The Christian series is notable for two fine groups of funerary texts from the cemetaries at Ain Zara (261) and at en-Ngila (262), both on the border of the Tripoli oasis. Neither is now available for re-examination and, in view of the detailed publications that have appeared, or are about to appear, the texts have been omitted from the present volume. Their substance has been incorporated in the indices [Not in the 2009 edition]. The tombs of both cemeteries are of a form that has continued in local use down to modern times, and is characteristic of the latest phases of the cemetaries at Lepcis and Sabratha. Unfortunately the excavators of these two cities have not recorded the evidence for the date at which this form of tomb began to replace the flat gravestone; but it is unlikely to have been much before the middle of the fifth century, and it is almost certainly prior to the Byzantine reconquest.

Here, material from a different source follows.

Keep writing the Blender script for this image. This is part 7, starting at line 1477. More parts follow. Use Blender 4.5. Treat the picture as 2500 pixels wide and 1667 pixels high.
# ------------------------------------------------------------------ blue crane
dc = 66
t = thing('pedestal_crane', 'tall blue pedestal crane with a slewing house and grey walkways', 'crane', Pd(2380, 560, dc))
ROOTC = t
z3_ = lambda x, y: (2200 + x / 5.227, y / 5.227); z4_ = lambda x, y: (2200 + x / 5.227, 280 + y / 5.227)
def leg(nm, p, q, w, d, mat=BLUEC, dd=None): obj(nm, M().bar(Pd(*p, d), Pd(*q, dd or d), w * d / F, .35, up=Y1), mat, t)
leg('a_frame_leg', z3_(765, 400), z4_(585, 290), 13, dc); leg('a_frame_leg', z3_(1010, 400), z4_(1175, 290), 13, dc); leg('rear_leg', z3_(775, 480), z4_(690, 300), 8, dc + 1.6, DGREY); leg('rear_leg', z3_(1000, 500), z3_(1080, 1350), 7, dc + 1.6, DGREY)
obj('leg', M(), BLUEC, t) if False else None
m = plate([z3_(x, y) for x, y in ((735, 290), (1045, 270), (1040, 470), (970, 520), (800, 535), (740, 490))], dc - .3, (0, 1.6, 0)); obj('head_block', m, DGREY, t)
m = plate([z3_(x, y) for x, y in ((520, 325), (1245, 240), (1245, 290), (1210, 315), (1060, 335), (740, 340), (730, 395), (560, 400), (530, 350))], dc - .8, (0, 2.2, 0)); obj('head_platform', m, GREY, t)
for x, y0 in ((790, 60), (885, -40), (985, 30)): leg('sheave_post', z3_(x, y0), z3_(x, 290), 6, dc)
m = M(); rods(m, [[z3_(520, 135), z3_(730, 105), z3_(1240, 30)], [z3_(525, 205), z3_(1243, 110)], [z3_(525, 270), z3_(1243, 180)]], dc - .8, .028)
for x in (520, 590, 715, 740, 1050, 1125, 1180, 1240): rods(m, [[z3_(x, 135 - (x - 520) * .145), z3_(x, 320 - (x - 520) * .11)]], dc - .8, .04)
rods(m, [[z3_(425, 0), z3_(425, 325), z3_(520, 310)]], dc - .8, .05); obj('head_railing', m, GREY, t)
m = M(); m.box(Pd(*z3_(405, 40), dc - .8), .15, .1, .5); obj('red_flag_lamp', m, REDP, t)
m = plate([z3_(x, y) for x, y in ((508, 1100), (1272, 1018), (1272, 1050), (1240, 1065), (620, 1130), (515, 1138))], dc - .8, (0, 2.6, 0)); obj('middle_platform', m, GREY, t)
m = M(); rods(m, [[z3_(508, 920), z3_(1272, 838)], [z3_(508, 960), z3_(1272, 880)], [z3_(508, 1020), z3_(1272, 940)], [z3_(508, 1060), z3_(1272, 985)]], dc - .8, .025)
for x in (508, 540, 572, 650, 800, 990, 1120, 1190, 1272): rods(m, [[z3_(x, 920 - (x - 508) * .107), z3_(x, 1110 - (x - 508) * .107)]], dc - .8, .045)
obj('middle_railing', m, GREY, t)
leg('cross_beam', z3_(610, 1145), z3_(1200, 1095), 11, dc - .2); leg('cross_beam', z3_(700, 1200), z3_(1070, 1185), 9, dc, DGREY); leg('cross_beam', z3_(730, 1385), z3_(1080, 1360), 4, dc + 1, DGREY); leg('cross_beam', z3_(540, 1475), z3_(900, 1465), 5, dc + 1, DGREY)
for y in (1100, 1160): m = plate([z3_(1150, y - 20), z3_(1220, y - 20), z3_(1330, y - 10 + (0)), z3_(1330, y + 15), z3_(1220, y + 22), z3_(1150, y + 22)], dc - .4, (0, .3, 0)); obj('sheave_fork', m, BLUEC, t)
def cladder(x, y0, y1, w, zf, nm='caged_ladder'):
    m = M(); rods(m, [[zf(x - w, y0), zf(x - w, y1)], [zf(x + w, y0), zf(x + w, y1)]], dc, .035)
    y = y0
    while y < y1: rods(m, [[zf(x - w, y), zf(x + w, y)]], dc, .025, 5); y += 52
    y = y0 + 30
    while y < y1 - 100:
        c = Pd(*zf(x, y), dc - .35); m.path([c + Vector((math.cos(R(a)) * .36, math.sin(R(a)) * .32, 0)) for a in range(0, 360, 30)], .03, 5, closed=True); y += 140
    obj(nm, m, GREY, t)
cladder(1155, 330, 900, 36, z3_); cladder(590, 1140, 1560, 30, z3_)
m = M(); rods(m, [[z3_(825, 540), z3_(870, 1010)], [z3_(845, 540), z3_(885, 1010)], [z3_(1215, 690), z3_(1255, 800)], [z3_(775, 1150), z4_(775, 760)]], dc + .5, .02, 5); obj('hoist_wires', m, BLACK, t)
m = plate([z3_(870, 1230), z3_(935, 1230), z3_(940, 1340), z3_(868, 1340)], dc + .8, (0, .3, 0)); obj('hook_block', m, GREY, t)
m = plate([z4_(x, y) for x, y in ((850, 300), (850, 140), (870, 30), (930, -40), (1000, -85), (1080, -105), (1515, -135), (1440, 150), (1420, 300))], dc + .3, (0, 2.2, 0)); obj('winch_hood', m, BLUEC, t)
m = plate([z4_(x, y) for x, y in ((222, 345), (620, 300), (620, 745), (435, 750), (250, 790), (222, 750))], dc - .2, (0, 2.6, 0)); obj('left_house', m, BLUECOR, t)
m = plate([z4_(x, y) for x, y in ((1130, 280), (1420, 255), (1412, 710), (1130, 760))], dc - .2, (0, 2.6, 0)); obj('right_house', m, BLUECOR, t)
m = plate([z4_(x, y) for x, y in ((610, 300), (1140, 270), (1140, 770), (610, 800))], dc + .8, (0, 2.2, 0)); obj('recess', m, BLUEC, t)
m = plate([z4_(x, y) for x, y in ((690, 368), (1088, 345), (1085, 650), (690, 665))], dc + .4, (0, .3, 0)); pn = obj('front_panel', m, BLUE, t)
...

The clearest surviving evidence is that afforded: a) by the appearances on a number of tombs at Ain Zara of the Trisagion, current after the Council of Chalcedon in AD 451, and b) by the relation of one of the inscribed tombs of this form (265) to the Byzantine city-wall of Sabratha. The en-Ngila cemetary, several tombs of which are dated, within a margin of seventeen years, by reference to one of the contemporary Byzantine Creation-eras, is a valuable and eloquent witness to the survival of Christianity in the Tripoli oasis under the early centuries of Arab rule.